## DIRECTION
Exactly the lines from the one containing "Write the bpy" through the one containing "PI = math.pi" are to be returned, please, without any pictures.
:::::
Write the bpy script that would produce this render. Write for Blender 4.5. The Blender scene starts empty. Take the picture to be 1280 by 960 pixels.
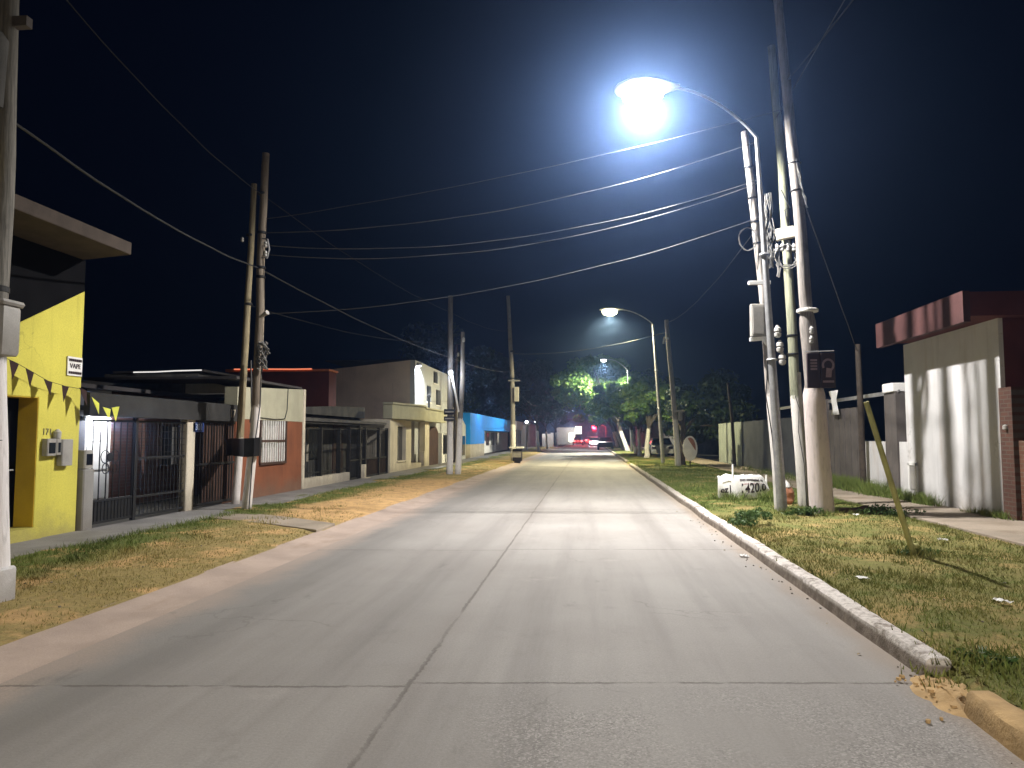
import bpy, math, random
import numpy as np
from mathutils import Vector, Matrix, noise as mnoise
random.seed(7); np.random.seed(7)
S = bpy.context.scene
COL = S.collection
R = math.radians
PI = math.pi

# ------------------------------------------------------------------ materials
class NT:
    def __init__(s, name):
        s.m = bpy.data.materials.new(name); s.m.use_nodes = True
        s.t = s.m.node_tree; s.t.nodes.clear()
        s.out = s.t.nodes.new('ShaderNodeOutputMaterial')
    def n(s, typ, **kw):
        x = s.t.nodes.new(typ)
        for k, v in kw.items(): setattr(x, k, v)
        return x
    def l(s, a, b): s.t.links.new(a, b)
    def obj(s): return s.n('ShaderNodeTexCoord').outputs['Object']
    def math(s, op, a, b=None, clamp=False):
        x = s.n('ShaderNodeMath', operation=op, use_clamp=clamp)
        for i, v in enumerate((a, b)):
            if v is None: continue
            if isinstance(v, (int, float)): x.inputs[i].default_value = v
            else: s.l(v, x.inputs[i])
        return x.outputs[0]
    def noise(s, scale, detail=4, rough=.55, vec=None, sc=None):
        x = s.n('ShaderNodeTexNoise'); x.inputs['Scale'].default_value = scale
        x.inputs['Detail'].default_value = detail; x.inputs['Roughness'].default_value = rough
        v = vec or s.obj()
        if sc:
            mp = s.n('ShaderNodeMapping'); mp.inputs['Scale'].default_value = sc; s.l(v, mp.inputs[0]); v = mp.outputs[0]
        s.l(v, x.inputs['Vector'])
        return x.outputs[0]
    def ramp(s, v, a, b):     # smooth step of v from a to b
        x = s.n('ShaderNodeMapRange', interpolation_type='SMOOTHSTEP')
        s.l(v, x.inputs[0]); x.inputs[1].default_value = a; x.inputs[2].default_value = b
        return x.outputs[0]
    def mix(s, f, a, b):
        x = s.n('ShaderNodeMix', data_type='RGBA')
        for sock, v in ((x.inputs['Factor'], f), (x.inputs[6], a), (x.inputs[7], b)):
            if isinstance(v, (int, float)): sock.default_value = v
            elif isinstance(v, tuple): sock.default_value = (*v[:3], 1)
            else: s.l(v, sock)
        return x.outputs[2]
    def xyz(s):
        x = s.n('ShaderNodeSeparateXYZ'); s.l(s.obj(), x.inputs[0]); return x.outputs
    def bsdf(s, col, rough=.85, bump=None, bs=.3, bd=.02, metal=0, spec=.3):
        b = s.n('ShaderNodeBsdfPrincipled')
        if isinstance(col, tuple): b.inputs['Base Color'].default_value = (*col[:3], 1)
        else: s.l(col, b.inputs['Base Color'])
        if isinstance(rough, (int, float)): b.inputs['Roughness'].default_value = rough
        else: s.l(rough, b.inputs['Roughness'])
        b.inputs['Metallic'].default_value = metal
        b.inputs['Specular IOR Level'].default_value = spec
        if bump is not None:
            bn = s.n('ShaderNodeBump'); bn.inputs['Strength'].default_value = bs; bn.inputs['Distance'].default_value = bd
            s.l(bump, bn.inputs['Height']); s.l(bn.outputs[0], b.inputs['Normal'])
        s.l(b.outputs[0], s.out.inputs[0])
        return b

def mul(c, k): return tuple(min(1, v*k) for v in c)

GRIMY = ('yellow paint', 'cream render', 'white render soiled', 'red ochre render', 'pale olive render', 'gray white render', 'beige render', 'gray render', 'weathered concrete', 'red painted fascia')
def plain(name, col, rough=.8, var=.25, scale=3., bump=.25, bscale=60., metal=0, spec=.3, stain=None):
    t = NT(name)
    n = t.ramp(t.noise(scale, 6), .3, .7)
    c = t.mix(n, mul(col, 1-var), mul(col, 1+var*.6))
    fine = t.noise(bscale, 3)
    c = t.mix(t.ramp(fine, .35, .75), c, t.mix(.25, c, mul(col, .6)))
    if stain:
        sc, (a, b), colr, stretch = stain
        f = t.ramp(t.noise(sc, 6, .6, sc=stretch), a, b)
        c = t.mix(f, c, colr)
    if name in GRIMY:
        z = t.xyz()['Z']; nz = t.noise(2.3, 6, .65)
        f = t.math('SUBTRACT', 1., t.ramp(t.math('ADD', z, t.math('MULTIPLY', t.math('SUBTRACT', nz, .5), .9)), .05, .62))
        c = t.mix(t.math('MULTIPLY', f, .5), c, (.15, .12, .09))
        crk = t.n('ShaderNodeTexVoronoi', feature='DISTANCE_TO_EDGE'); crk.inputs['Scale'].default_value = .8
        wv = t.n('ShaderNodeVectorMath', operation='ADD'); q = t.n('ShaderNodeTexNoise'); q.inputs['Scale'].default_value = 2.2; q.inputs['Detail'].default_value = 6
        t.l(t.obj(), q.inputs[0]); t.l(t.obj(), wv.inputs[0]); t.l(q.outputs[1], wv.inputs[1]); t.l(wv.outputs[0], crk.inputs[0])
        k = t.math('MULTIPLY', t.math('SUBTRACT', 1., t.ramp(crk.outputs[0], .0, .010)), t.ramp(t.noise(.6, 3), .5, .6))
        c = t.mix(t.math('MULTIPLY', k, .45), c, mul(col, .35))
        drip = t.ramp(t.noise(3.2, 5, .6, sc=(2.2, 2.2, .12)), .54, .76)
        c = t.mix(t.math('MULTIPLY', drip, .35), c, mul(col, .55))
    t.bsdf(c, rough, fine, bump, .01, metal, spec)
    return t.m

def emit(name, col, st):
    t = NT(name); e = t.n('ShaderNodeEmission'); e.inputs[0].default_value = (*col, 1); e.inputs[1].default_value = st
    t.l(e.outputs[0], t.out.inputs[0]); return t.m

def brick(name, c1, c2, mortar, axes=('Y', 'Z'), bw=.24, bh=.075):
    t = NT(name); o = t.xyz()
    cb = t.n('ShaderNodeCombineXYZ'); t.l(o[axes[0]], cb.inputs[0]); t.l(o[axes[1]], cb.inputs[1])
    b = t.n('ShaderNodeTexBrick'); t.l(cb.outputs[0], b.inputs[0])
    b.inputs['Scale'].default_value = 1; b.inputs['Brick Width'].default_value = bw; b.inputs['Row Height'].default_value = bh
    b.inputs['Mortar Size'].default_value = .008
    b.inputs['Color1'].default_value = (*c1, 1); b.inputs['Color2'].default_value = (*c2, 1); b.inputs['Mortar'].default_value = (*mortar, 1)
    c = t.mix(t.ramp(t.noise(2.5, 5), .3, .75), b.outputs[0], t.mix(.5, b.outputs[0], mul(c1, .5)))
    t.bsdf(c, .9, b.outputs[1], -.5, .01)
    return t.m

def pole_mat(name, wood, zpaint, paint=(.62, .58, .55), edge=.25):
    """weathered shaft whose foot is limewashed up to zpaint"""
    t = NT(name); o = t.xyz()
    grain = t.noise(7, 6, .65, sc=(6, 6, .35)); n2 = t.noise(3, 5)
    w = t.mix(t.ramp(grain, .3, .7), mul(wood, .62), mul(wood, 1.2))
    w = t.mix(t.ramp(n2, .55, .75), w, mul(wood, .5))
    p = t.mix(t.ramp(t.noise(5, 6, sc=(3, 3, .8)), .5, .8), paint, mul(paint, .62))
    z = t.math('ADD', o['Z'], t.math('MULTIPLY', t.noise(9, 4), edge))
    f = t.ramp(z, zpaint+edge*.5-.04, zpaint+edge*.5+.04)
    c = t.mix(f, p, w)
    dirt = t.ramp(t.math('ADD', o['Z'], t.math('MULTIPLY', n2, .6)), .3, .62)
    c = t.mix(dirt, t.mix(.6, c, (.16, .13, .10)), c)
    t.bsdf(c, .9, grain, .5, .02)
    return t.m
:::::
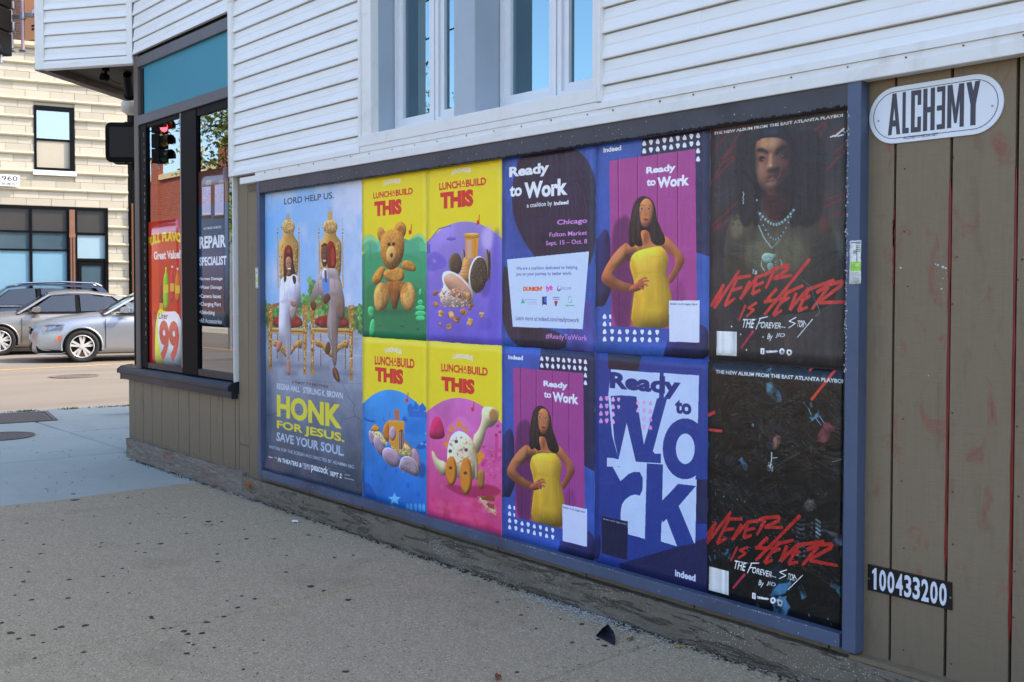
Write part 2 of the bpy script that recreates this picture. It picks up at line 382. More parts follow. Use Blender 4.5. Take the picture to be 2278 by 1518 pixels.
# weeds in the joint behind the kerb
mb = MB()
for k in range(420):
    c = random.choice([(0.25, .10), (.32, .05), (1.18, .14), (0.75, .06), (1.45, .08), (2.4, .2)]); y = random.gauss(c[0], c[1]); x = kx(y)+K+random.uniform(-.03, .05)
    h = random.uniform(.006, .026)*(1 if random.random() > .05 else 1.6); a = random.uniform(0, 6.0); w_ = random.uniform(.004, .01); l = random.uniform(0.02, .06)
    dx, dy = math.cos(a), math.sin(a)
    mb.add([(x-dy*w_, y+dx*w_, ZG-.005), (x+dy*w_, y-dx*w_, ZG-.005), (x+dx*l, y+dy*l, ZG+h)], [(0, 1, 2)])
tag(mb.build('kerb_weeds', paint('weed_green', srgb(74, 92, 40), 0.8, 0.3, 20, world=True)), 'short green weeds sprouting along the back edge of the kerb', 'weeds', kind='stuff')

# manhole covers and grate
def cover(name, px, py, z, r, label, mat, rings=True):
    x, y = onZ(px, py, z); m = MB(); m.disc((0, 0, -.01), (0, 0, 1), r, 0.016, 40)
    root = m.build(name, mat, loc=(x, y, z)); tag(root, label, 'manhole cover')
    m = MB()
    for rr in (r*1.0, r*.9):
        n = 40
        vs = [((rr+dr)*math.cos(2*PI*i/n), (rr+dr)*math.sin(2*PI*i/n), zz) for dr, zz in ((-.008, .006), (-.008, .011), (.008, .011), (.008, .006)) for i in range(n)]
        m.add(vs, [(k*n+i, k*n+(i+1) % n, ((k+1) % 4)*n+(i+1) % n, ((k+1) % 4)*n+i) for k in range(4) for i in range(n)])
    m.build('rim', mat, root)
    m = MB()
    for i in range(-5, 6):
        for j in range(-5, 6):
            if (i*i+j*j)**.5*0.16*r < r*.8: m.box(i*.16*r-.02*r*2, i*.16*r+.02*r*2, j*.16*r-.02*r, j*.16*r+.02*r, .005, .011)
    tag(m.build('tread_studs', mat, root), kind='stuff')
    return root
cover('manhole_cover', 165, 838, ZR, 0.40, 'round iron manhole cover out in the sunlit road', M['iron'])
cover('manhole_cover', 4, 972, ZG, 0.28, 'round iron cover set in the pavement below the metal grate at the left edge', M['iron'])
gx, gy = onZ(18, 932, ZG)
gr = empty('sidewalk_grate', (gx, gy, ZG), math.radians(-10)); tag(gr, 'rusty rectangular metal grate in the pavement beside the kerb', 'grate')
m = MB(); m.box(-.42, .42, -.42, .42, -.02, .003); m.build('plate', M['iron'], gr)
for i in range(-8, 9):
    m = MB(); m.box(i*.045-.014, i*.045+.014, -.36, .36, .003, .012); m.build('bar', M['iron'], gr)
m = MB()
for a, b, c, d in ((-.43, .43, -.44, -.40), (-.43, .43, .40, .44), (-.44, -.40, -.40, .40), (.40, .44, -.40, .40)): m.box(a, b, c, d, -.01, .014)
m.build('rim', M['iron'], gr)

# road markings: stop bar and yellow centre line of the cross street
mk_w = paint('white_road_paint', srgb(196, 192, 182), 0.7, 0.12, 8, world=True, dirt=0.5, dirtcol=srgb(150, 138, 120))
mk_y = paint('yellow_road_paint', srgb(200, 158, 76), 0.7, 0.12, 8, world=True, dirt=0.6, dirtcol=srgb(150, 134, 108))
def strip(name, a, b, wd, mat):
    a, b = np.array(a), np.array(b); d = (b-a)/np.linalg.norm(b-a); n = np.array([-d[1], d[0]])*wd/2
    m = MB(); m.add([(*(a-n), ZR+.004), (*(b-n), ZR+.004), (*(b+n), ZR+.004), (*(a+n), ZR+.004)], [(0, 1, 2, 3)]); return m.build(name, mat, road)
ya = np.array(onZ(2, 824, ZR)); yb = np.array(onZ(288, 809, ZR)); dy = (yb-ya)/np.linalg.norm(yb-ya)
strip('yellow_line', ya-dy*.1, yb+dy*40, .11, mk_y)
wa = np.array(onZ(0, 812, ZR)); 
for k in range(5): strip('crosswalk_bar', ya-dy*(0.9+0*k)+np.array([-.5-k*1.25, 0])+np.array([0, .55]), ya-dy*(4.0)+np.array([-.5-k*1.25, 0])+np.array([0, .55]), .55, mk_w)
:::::
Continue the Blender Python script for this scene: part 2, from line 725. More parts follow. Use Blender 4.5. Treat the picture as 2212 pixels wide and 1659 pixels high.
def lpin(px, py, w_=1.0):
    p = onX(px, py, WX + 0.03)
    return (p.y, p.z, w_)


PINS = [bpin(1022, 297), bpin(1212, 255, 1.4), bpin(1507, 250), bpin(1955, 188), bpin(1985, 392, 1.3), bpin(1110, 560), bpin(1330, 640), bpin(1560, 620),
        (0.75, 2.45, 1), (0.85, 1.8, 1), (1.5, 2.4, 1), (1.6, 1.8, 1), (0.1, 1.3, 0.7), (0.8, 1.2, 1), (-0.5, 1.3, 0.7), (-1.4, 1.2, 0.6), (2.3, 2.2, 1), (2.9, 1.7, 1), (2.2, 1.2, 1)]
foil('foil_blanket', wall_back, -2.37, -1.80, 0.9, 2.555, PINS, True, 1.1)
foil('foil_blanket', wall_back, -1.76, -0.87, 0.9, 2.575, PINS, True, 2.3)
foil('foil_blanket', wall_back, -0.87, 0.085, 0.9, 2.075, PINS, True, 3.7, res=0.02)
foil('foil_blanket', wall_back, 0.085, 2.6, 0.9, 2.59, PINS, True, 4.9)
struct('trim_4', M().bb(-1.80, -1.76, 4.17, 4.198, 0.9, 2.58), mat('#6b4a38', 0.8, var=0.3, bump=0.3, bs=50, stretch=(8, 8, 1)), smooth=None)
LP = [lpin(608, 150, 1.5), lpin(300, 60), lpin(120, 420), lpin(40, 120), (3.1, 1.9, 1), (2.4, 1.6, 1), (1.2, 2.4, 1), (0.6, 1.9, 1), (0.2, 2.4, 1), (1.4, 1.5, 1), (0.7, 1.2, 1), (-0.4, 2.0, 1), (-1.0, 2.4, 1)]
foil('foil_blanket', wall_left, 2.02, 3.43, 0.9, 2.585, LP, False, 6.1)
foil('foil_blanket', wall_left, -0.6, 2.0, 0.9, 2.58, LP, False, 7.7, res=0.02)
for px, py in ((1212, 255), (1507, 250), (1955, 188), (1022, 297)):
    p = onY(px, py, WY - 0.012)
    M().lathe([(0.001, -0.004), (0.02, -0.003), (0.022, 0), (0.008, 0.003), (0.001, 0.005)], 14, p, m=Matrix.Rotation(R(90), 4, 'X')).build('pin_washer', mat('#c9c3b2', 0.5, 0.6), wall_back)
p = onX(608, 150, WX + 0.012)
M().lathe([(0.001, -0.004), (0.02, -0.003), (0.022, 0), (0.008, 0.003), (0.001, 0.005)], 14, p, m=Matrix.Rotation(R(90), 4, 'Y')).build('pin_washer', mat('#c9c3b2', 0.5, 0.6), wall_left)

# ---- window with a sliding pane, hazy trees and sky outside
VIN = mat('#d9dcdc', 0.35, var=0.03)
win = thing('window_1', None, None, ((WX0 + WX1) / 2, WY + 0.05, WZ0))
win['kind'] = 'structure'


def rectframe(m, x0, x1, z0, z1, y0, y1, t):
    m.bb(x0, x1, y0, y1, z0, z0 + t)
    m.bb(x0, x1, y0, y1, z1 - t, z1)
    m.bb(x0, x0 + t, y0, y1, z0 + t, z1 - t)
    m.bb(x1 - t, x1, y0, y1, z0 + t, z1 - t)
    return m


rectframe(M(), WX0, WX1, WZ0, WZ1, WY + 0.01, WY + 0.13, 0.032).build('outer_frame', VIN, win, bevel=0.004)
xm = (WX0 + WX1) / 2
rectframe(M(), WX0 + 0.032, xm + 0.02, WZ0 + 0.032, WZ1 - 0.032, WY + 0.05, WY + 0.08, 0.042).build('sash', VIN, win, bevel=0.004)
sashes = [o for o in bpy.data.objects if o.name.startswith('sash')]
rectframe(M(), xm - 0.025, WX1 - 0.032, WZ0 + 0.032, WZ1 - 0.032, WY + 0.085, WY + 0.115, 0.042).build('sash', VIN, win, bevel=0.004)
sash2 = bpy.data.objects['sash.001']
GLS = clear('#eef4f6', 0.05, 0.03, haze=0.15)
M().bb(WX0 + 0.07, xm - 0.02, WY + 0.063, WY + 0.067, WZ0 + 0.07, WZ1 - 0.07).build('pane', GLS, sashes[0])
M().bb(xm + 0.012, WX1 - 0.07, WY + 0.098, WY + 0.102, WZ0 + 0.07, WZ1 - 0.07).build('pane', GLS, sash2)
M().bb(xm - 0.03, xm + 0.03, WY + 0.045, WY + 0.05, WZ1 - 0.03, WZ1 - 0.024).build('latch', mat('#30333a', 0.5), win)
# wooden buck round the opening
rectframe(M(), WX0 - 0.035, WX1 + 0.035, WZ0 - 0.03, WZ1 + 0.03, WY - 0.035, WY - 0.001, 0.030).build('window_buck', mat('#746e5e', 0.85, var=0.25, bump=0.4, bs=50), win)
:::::
## OUTPUT BELOW
Write the bpy script that would produce this render. Write for Blender 4.5. The Blender scene starts empty. Take the picture to be 1280 by 960 pixels.
import bpy, math, random
import numpy as np
from mathutils import Vector, Matrix, noise as mnoise
random.seed(7); np.random.seed(7)
S = bpy.context.scene
COL = S.collection
R = math.radians
PI = math.pi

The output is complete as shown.